- Meant to include this yesterday. The president tweeted out that if Iran attacked any US targets, he would retaliate, and that his Tweet served as legal notification for Congress. Needless to say, this is nonsense.
- Jason Leopold (Buzzfeed) posted a thread about a few government agencies reaction to Trump’s Tweets. The NSA was instructed not to get involved into the drama. The CIA responded to one of Trump’s Tweets about North Korea, but that response is entirely redacted. These agencies take Trump’s Tweeting very seriously. The Department of Justice has frequently argued in court that Trump’s Tweets are not serious and shouldn’t be viewed as such. That isn’t the stance taken by our own government.
- I posted this article yesterday, but saw a highlight today I didn’t mention. Pompeo was expecting our European allies to publicly champion the Soliemani assassination. We have now spent three years alienating those allies, especially on Iranian issues. It’s a testament to how poor this administration is handling foreign policy that they thought Europe would be cheering our actions.
- Marco Rubio said that the Senate trial had to be confined to evidence discovered in the House impeachment inquiry. There is absolutely zero legal or constitutional basis for this stance. New witnesses were called in both prior presidential impeachment trials. In fact during Johnson’s impeachment twenty five witnesses who had not testified before the House were called. The Republicans are desperate to prevent McGahn, Mulvaney, and Pompeo from testifying while painting such a restriction as normal. It is not.
- Boris Johnson has warned Donald Trump against striking Iranian cultural sites as he promised to do.
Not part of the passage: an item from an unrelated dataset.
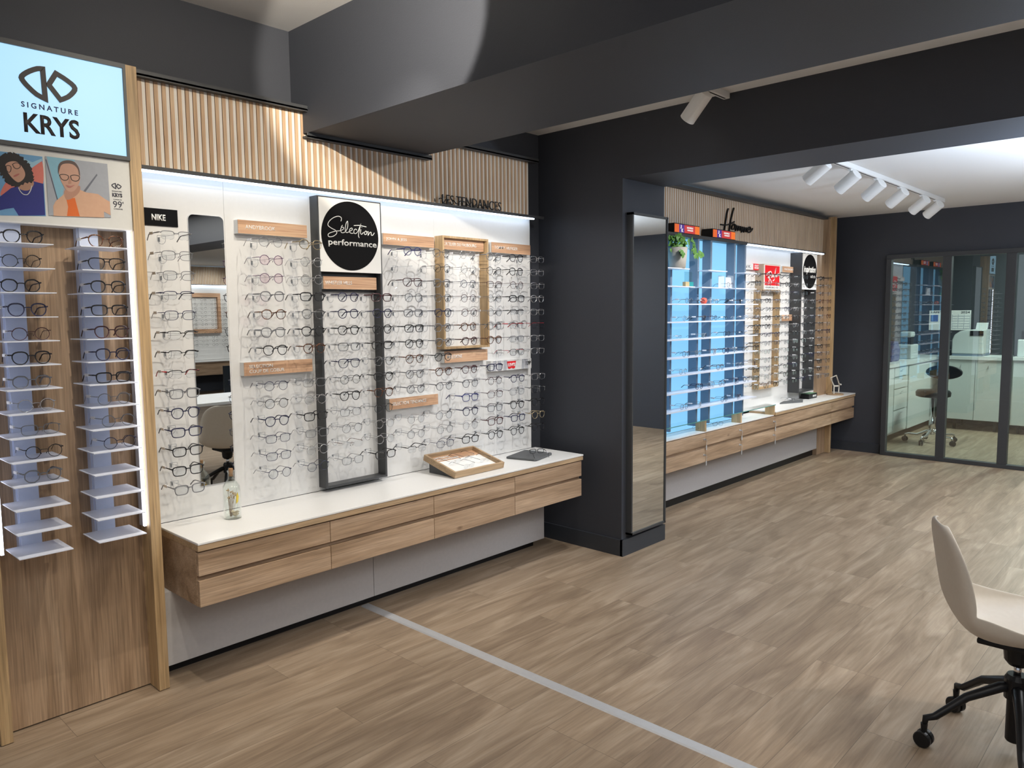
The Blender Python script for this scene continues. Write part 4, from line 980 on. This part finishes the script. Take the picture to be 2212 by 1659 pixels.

Johnson pointed out this is a war crime under the Hague convention. It’s also a war crime under the Geneva convention and UN rules.
- The president has once again tweeted out an attack on Los Angeles and San Francisco over their homelessness problems. Outside of DC, the worst homelessness rate in the country is in New York City where Trump lived almost his entire life. He says he can fix the problem, but only if those cities ask politely. In short, Donald Trump claims he can solve homelessness but will withhold that solution unless mayors show an appropriate level of fealty to him.
- CBP yesterday publicly denied that anything had changed in the treatment of Iranian-Americans re-entering the country. However, since the Suleimani assassination, more than sixty Iranian-Americans have been detained in Washington alone while returning to the U.S. The extra questions included asking about political stances and allegiance to the United States.
- Yesterday the president said he wants to impose massive sanctions on Iraq if our troops leave and have them pay us “back” for our military bases there. The White House is now researching what those sanctions would entail when enacted. The president wants to harshly punish the country the United States invaded if they ask us to leave their country.
- In a rather bizarre experience, Congressman Timmons (he replaced Trey Gowdy in South Carolina) asked a question about impeachment and posted his personal cell phone number. I texted him with the information he asked about. Surprisingly, he responded and we had a cordial disagreement. His Tweet was complaining that the House investigation was partisan and the vote against impeachment was bipartisan. He said these things had not happened before. He’s wrong. Each vote against Clinton had bipartisan support. He eventually told me he meant to refer to the vote FOR impeachment instead of the vote against it. An entire five Democrats voted for the two passed impeachment articles against Clinton. His point, poorly phrased, was that no Republicans voted to impeach Trump. The problem here is that the Republican who said he’d vote to impeach was kicked out of the Republican party. If five Democratic votes for impeaching Clinton made it bipartisan, then Justin Amash voting for impeaching Trump makes it bipartisan.